Date: June 11, 2026 | 1:15 pm – 3:00 pm
Speaker: Silvia Sabatini, University of Köln
Location: Sunstone Bldg / Ground floor / Big Seminar Room A / 27 seats (I23.EG.102)
Language: English

Positive monotone symplectic manifolds are the symplectic analogues of Fano varieties; namely, they are compact symplectic manifolds whose first Chern class coincides with the cohomology class of the symplectic form.
In dimension six, if a positive monotone symplectic manifold admits a Hamiltonian circle action, a conjecture of Fine and Panov asserts that it is diffeomorphic to a Fano variety. More generally, the question of whether a positive monotone symplectic manifold with symmetries is homotopy equivalent, homeomorphic, diffeomorphic, or symplectomorphic to a Fano variety remains wide open.

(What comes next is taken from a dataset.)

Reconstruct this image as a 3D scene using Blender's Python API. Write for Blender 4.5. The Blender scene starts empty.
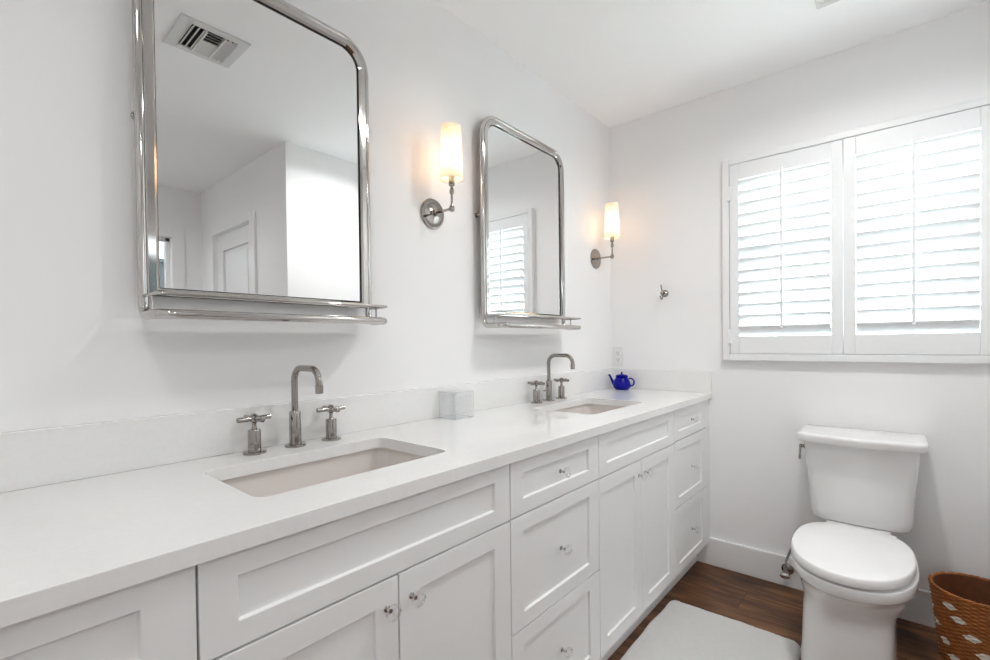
import bpy, bmesh, math, random
from mathutils import Vector, Matrix
random.seed(7)
SC = bpy.context.scene
COL = SC.collection
PI = math.pi

# ------------------------------------------------------------------ camera
cam = bpy.data.cameras.new('camera')
cam.sensor_width = 36.0
cam.lens = 468.98 * 36 / 990
cam.shift_y = 18.5 / 990
cam.clip_start = 0.02
co = bpy.data.objects.new('camera', cam)
COL.objects.link(co)
yaw, pit, rol = math.radians(40.70077), math.radians(-0.69867), math.radians(-0.65999)
fw = Vector((math.cos(yaw) * math.cos(pit), math.sin(yaw) * math.cos(pit), math.sin(pit)))
rt = Vector((math.sin(yaw), -math.cos(yaw), 0))
up = rt.cross(fw)
r2 = rt * math.cos(rol) + up * math.sin(rol)
u2 = -rt * math.sin(rol) + up * math.cos(rol)
m = Matrix((r2, u2, -fw)).transposed().to_4x4()
m.translation = Vector((-2.58157, -1.30285, 1.17095))
co.matrix_world = m
SC.camera = co

# ------------------------------------------------------------------ world, lights, exposure
SC.view_settings.view_transform = 'Standard'
SC.view_settings.look = 'None'
SC.view_settings.gamma = 1.0
SC.view_settings.use_curve_mapping = False
SC.view_settings.exposure = 1.02
SC.cycles.max_bounces = 16
SC.cycles.diffuse_bounces = 12
SC.cycles.transparent_max_bounces = 16
w = bpy.data.worlds.new('sky')
SC.world = w
w.use_nodes = True
wn = w.node_tree
bg = wn.nodes['Background']
tc = wn.nodes.new('ShaderNodeTexCoord')
sp = wn.nodes.new('ShaderNodeSeparateXYZ')
rp = wn.nodes.new('ShaderNodeValToRGB')
rp.color_ramp.elements[0].position = 0.40
rp.color_ramp.elements[0].color = (0.50, 0.56, 0.52, 1)
rp.color_ramp.elements[1].position = 0.56
rp.color_ramp.elements[1].color = (0.90, 0.96, 1.0, 1)
mp = wn.nodes.new('ShaderNodeMapRange')
mp.inputs[1].default_value = -1
wn.links.new(tc.outputs['Generated'], sp.inputs[0])
wn.links.new(sp.outputs['Z'], mp.inputs[0])
wn.links.new(mp.outputs[0], rp.inputs[0])
wn.links.new(rp.outputs[0], bg.inputs[0])
bg.inputs[1].default_value = 8.8


def area(name, loc, rot, sx, sy, power, color=(1, 1, 1), portal=False, disk=False, spread=None):  # spread in radians
    l = bpy.data.lights.new(name, 'AREA')
    l.shape = 'DISK' if disk else 'RECTANGLE'
    l.size = sx
    if not disk:
        l.size_y = sy
    l.energy = power
    l.color = color
    if portal:
        l.cycles.is_portal = True
    if spread:
        l.spread = spread
    o = bpy.data.objects.new(name, l)
    o.location = loc
    o.rotation_euler = rot
    COL.objects.link(o)
    return o


area('window_portal', (0.14, -1.125, 1.57), (0, PI / 2, 0), 0.94, 0.92, 1, portal=True)
area('hall_window_portal', (-1.84, -3.30, 1.48), (-PI / 2, 0, 0), 0.86, 1.14, 1, portal=True)
DOWNLIGHTS = [(-2.75, -0.95), (-0.90, -1.13), (-2.3, -2.45)]  # first and last are invented fill lights for the room
DL_POWER = [2.0, 5.2, 4.5]
SCONCE_POWER = 0.20

# ------------------------------------------------------------------ materials


def mat(name, color, rough=0.5, metal=0.0, noise=0.0, nscale=20, bump=0.0, bscale=60, coat=0.0, trans=0.0, ior=1.45,
        emit=None, estr=0.0, spec=None, color2=None, bdist=0.01, stretch=None):
    mt = bpy.data.materials.new(name)
    mt.use_nodes = True
    nt = mt.node_tree
    b = nt.nodes['Principled BSDF']
    c = (*color, 1)
    b.inputs['Base Color'].default_value = c
    b.inputs['Roughness'].default_value = rough
    b.inputs['Metallic'].default_value = metal
    b.inputs['Coat Weight'].default_value = coat
    b.inputs['Coat Roughness'].default_value = 0.05
    b.inputs['Transmission Weight'].default_value = trans
    b.inputs['IOR'].default_value = ior
    if spec is not None:
        b.inputs['Specular IOR Level'].default_value = spec
    if emit:
        b.inputs['Emission Color'].default_value = (*emit, 1)
        b.inputs['Emission Strength'].default_value = estr
    t = nt.nodes.new('ShaderNodeTexCoord')
    src = t.outputs['Object']
    if stretch:
        mpn = nt.nodes.new('ShaderNodeMapping')
        mpn.inputs['Scale'].default_value = stretch
        nt.links.new(src, mpn.inputs[0])
        src = mpn.outputs[0]
    if noise or color2:
        n = nt.nodes.new('ShaderNodeTexNoise')
        n.inputs['Scale'].default_value = nscale
        n.inputs['Detail'].default_value = 5
        nt.links.new(src, n.inputs['Vector'])
        mx = nt.nodes.new('ShaderNodeMix')
        mx.data_type = 'RGBA'
        c2 = color2 if color2 else tuple(x * (1 - noise) for x in color)
        mx.inputs[6].default_value = c
        mx.inputs[7].default_value = (*c2, 1)
        nt.links.new(n.outputs['Fac'], mx.inputs[0])
        nt.links.new(mx.outputs[2], b.inputs['Base Color'])
    if bump:
        n2 = nt.nodes.new('ShaderNodeTexNoise')
        n2.inputs['Scale'].default_value = bscale
        n2.inputs['Detail'].default_value = 4
        nt.links.new(src, n2.inputs['Vector'])
        bp = nt.nodes.new('ShaderNodeBump')
        bp.inputs['Strength'].default_value = bump
        bp.inputs['Distance'].default_value = bdist
        nt.links.new(n2.outputs['Fac'], bp.inputs['Height'])
        nt.links.new(bp.outputs[0], b.inputs['Normal'])
    return mt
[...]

In this talk, I will report on recent results concerning positive monotone symplectic manifolds endowed with a special class of Hamiltonian torus actions, called GKM_3 actions. I will explain how these structures allow one to prove several finiteness results and quantitative bounds on the Chern numbers, therefore in particular, on the symplectic volume. The latter resembles the bound obtained by Kollr-Miyaoka-Mori for the volume of Fano varieties.